На Севере диком стоит одинокоНа голой вершине сосна,И дремлет, качаясь, и снегом сыпучимОдета, как ризой, она.
И снится ей всё, что в пустыне далекой,В том крае, где солнца восход,Одна и грустна на утесе горючемПрекрасная пальма растет.
Тут есть лингвистическая проблема. Ein Fichtenbaum (сосна) в немецком языке мужского рода, а у переводчика «сосна» – женского. Не случайно вскоре появились другие переводы. Тютчев заменил сосну на кедр («На севере мрачном, на дикой скале / Кедр одинокий под снегом белеет…»), Фет – на дуб («На севере дуб одинокий / Стоит на пригорке крутом…»). И в том, и в другом случае восстанавливая правильную гендерную ситуацию[73].

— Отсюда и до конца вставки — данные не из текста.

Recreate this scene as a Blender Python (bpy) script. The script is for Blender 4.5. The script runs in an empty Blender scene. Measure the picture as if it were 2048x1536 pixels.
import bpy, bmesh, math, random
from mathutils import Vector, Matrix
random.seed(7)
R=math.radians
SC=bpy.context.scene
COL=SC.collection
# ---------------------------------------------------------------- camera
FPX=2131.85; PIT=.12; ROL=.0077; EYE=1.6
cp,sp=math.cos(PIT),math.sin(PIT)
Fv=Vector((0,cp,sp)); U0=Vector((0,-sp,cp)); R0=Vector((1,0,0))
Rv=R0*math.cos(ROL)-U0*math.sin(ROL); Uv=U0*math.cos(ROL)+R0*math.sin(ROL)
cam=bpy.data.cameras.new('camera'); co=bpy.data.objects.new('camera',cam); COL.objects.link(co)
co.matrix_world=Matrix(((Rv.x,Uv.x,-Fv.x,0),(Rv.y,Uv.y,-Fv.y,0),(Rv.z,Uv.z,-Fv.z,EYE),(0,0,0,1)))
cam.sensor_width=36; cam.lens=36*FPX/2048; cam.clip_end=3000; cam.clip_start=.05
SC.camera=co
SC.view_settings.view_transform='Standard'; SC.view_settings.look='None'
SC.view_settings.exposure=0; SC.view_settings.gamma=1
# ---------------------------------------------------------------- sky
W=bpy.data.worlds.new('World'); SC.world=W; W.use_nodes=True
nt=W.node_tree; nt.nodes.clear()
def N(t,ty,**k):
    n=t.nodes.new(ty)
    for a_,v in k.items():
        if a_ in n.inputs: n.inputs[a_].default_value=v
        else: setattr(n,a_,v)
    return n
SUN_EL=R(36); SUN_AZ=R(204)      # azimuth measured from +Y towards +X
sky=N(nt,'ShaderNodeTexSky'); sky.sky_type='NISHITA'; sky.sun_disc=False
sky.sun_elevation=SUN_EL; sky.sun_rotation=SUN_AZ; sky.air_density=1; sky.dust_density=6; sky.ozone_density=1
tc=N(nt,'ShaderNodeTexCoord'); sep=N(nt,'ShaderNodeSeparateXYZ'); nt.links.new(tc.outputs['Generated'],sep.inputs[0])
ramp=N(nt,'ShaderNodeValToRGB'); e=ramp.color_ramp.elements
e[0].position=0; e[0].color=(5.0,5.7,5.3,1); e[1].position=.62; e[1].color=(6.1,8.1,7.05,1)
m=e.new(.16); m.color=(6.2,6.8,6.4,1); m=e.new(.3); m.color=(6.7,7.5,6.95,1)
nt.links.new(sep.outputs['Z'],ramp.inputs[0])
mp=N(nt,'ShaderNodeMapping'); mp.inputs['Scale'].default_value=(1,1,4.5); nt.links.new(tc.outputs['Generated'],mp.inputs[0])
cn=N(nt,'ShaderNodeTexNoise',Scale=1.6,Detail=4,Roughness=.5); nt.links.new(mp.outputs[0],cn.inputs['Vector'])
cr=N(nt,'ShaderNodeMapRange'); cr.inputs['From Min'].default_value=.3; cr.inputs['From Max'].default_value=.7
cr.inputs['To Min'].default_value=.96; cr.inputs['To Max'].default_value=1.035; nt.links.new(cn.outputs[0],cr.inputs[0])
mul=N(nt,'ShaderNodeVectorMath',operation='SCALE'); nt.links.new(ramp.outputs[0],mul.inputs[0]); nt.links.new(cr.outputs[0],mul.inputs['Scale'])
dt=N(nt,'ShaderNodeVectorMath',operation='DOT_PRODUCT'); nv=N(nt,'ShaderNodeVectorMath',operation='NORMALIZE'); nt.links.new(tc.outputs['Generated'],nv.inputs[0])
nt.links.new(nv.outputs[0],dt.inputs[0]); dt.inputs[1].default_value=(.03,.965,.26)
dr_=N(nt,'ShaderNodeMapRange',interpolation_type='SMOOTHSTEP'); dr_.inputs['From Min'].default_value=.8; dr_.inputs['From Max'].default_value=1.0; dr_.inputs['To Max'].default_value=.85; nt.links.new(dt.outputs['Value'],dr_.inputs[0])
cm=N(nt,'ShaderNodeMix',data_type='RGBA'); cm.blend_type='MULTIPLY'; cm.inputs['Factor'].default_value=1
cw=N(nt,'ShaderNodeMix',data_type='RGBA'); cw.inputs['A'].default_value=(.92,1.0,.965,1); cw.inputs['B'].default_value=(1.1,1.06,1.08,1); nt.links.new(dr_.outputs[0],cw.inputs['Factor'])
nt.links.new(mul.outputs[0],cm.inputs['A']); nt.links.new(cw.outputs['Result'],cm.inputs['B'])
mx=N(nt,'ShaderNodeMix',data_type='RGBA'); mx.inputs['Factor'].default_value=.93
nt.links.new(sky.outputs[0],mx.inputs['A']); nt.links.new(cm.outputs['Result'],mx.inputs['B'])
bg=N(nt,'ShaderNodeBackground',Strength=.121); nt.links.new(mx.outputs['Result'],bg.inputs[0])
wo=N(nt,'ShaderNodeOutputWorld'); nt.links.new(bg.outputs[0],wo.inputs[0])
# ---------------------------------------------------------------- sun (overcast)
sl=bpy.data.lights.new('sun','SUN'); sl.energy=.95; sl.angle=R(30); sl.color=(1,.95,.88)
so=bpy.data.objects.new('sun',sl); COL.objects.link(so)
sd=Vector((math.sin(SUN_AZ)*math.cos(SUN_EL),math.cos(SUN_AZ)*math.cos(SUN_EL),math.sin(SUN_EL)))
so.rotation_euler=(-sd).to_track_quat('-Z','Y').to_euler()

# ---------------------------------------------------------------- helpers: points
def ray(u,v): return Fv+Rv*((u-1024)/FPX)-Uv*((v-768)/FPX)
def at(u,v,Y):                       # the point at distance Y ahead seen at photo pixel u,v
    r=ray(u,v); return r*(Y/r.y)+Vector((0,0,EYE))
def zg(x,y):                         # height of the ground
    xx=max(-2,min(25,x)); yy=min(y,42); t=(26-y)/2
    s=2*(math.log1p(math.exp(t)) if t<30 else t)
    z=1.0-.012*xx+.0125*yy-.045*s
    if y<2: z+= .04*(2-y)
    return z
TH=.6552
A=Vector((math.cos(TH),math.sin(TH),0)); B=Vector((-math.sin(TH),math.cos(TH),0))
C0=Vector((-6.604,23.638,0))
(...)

Еще радикальней поступил И. Суриков, заменив не только сосну на дуб, но пальму – на рябину, и увеличив число куплетов с двух до пяти:
– что шумишь, качаясь,Тонкая рябина,Низко наклоняясьГоловою к тыну?……
– Как бы я желалаК дубу перебраться;Я б тогда не сталаГнуться да качаться.
(1864)Написанное под знаком Музы Пандемос, окончательно русифицированное, стихотворение Сурикова сразу стало народной песней. Потеряв при этом нечто важное, что присутствовало у Гейне и что в переводе Лермонтова только подчеркивалось «гендерным сдвигом».